Essential Encounters
- Author: Thérèse Kuoh-Moukoury
- Translator: Cheryl Toman
- Pages: xxxiv & 60 pp.
- Published: 2002
- ISBN: 9780873527941 (Paperback)

“This wonderful short novel is an ideal introduction to francophone literature and culture for both undergraduate and graduate students. It is very readable and offers a useful perspective on race and gender in the late colonial period.”
—Françoise Lionnet, author of Autobiographical Voices and Postcolonial Representations
Published in 1969, Essential Encounters is the first novel by a woman of sub-Saharan francophone Africa.
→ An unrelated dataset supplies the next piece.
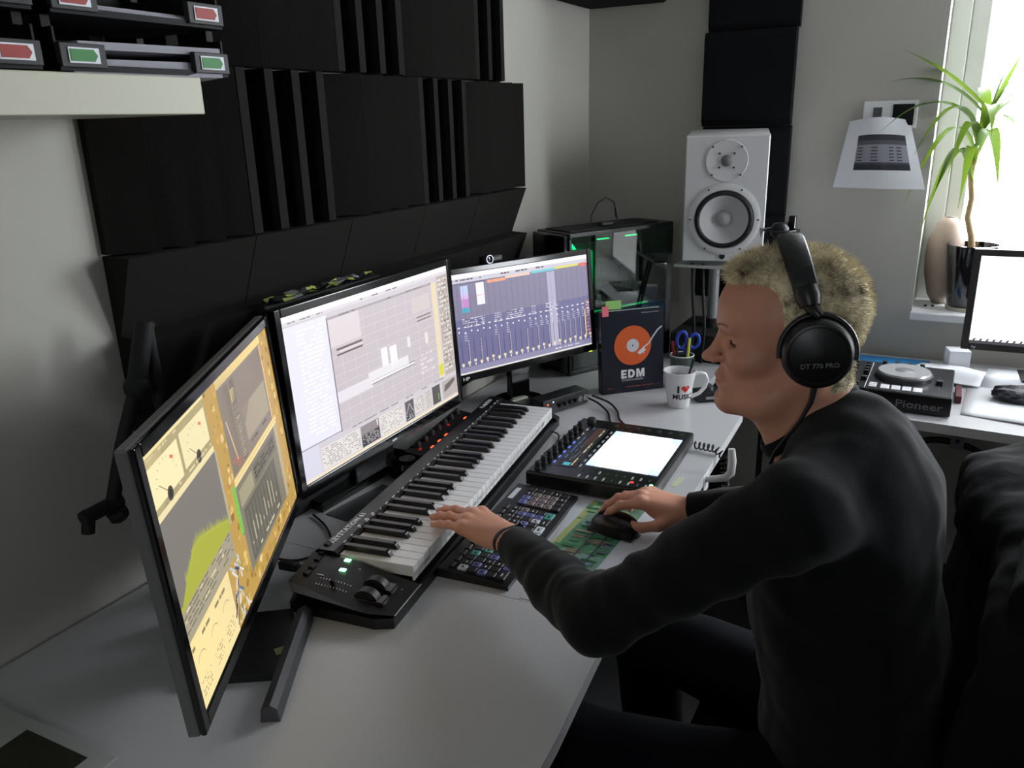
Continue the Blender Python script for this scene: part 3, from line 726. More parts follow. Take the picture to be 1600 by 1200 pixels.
def cap(x, y, w_, h_, c):
    z = .009 + (y + h_ / 2) / DK * .009
    k = MB().bevbox(x + .0011, x + w_ - .0011, y + .0010, y + h_ - .0010, z - .001, z + .0045, .0011, 1).build('keycap', KCOL[c], t)
    if R.random() < .45 and c == 'k':
        MB().box(x + w_ * .3, x + w_ * .62, y + h_ * .45, y + h_ * .58, z + .0045, z + .0048).build('legend', INKW, k)
    elif c != 'k' : MB().box(x + w_ * .3, x + w_ * .6, y + h_ * .4, y + h_ * .6, z + .0045, z + .0048).build('legend', INKB, k)
rowh = .0190
for j in range(5):
    ncol = 15 if j else 9; wk = .270 / ncol
    for i in range(ncol):
        c = 'k' if (ncol == 9 and i in (3, 4)) else R.choice('kkkkkkbbwtgkbk')
        cap(.010 + i * wk, .012 + j * rowh, wk, rowh, c)
for i in range(12): cap(.010 + i * .0225, .012 + 5 * rowh + .006, .0205, .012, 'k')
for j in range(5):
    for i in range(4): cap(.293 + i * .0205, .012 + j * rowh, .0205, rowh, 'g' if i < 3 and 1 <= j <= 3 else ('b' if j == 4 and i in (0, 1) else 'k'))

# ================================================================== mouse, mat
mm = MB()
o = MB().prism([(.572, 1.485), (.775, 1.478), (.792, 1.21), (.806, 1.085), (.64, 1.075)], .7401, .7412, 'z').build('desk_mat', mat('mat_white', (196, 200, 208), .25, noise=.03, nscale=30), None)
tag(o, 'white laminated sheet with a blurry green picture lying under the mouse', 'mat')
R = random.Random(2); D = Picture(.118, .35, .00004)
D.rect(0, 0, 1, 1, (116, 150, 132)).up().up().rect(0, 0, .12, 1, (166, 176, 110)).rect(.12, .3, 1, .62, (80, 140, 104)).up().up()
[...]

Thérèse Kuoh-Moukoury, of Cameroon, wrote it “to inspire other women to write.” Its story of love, infertility, a failed marriage, and adultery looks at both interpersonal connections and national politics from a feminist perspective.
In the introduction the volume editor, Cheryl Toman, provides valuable background with a discussion of African matriarchy, past and present; ethnic groups in Cameroon; interracial relationships; and polygamy as it affects women’s roles in the family and their interaction with one another.
Thérèse Kuoh-Moukoury (b. 1938) is a novelist, journalist, children’s rights lawyer, and activist who is committed to the cause of African women. Currently she divides her time between Paris and Cameroon and is working on her second novel, based on the life of the political martyr Alexandre Douala Manga Bell.